--- Begin ---

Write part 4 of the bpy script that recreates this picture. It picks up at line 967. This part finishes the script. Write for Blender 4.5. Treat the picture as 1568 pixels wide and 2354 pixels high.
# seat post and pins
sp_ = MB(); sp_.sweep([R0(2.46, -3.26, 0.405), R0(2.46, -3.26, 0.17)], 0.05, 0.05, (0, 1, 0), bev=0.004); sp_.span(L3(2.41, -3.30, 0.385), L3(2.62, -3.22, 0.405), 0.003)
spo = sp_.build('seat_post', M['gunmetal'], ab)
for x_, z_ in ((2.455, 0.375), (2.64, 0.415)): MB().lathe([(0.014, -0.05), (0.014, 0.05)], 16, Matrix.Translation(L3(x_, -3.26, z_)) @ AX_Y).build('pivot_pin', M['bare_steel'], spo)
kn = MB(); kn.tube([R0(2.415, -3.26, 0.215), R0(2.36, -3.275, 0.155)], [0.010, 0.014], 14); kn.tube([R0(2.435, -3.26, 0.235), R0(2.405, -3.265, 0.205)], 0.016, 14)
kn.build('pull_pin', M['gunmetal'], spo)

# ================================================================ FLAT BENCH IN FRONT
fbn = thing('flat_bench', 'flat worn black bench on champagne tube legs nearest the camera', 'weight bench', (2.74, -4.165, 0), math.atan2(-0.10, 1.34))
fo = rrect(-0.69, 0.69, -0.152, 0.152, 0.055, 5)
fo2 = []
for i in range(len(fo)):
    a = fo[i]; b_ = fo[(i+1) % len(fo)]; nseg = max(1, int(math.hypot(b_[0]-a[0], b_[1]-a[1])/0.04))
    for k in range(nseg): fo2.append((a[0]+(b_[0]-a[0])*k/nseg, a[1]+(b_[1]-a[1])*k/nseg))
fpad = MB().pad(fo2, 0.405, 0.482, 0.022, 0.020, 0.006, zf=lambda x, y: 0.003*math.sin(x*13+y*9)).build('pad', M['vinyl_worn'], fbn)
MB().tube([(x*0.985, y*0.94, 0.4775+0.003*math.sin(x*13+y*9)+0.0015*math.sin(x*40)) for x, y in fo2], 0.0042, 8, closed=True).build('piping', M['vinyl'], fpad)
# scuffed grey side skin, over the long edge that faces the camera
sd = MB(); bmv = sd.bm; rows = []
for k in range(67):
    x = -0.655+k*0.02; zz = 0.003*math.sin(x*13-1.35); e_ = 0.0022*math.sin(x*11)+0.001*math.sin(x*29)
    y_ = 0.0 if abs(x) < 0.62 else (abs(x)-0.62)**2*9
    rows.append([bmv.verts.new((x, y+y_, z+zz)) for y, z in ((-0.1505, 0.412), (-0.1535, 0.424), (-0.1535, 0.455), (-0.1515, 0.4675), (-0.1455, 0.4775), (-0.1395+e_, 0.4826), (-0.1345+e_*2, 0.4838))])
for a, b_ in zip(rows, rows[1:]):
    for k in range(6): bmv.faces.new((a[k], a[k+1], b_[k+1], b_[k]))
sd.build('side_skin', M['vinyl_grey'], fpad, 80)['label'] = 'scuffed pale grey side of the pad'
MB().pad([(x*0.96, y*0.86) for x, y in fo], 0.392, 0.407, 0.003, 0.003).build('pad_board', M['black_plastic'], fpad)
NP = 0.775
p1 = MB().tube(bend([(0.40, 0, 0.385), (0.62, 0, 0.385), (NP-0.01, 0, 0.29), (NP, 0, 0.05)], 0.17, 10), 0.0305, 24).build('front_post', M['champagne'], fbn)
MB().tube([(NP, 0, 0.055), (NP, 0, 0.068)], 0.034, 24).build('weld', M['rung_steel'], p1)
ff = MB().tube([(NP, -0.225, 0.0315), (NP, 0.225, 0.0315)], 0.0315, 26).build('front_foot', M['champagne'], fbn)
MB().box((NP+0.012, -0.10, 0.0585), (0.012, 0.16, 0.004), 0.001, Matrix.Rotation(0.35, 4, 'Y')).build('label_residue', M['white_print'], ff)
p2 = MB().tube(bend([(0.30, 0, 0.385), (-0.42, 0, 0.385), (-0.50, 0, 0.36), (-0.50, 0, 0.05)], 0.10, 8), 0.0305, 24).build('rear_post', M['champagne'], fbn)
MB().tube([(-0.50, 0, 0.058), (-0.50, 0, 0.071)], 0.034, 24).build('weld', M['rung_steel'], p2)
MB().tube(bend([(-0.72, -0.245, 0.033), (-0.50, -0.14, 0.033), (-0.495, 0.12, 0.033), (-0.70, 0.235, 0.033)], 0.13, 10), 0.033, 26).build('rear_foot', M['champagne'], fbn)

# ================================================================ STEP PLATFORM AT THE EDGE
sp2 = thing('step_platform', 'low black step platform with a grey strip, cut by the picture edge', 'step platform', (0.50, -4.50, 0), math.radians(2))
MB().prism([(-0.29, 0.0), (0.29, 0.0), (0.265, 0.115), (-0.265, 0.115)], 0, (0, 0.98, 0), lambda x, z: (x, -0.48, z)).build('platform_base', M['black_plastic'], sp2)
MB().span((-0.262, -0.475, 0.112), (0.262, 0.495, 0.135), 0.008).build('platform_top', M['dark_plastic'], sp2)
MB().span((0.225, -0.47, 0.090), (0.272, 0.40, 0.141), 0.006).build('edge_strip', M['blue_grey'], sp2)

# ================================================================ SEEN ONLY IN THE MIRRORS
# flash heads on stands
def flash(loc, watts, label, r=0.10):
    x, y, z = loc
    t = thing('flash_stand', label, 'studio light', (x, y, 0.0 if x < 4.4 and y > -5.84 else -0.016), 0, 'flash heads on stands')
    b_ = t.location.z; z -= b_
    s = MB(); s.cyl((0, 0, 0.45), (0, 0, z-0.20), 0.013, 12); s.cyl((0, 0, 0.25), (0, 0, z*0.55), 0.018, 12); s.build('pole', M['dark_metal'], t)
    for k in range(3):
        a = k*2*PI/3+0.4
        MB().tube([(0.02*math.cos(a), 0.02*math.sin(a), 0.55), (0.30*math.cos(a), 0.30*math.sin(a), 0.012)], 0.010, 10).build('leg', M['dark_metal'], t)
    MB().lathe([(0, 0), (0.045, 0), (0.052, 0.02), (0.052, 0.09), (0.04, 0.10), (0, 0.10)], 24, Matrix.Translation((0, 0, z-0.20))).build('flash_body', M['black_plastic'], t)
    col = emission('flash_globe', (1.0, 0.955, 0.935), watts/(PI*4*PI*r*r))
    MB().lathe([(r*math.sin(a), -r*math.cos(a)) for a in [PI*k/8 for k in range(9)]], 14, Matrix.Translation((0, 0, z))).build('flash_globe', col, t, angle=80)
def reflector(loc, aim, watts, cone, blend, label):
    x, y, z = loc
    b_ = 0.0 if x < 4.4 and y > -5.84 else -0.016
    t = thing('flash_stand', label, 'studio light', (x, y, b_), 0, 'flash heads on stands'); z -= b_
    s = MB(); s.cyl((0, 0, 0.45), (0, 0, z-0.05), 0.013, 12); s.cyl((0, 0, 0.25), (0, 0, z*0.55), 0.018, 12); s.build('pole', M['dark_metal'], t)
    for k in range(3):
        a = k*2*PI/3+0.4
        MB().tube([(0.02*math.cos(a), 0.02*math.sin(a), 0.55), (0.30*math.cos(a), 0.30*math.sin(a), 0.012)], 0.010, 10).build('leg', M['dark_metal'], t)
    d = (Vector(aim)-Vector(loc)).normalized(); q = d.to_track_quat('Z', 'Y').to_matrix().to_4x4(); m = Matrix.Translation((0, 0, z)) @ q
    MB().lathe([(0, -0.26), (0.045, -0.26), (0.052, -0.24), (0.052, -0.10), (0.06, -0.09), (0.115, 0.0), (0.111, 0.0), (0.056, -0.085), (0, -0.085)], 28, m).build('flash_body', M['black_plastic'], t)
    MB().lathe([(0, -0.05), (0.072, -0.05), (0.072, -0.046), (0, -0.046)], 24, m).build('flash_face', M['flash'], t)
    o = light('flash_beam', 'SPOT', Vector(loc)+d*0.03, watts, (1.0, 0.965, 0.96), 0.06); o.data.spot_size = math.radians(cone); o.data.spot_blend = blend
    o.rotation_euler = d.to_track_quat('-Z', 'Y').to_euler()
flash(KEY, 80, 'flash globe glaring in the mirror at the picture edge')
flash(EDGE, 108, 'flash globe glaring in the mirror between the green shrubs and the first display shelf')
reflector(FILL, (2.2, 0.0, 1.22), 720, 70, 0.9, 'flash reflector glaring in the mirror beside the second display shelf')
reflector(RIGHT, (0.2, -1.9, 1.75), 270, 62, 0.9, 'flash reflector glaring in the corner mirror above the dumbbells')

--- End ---

▸ **Task directions**
Of the lines in the data, how many contain the word "picture"? Provide the number and nothing further.

▸ **Solution to the exercise**
3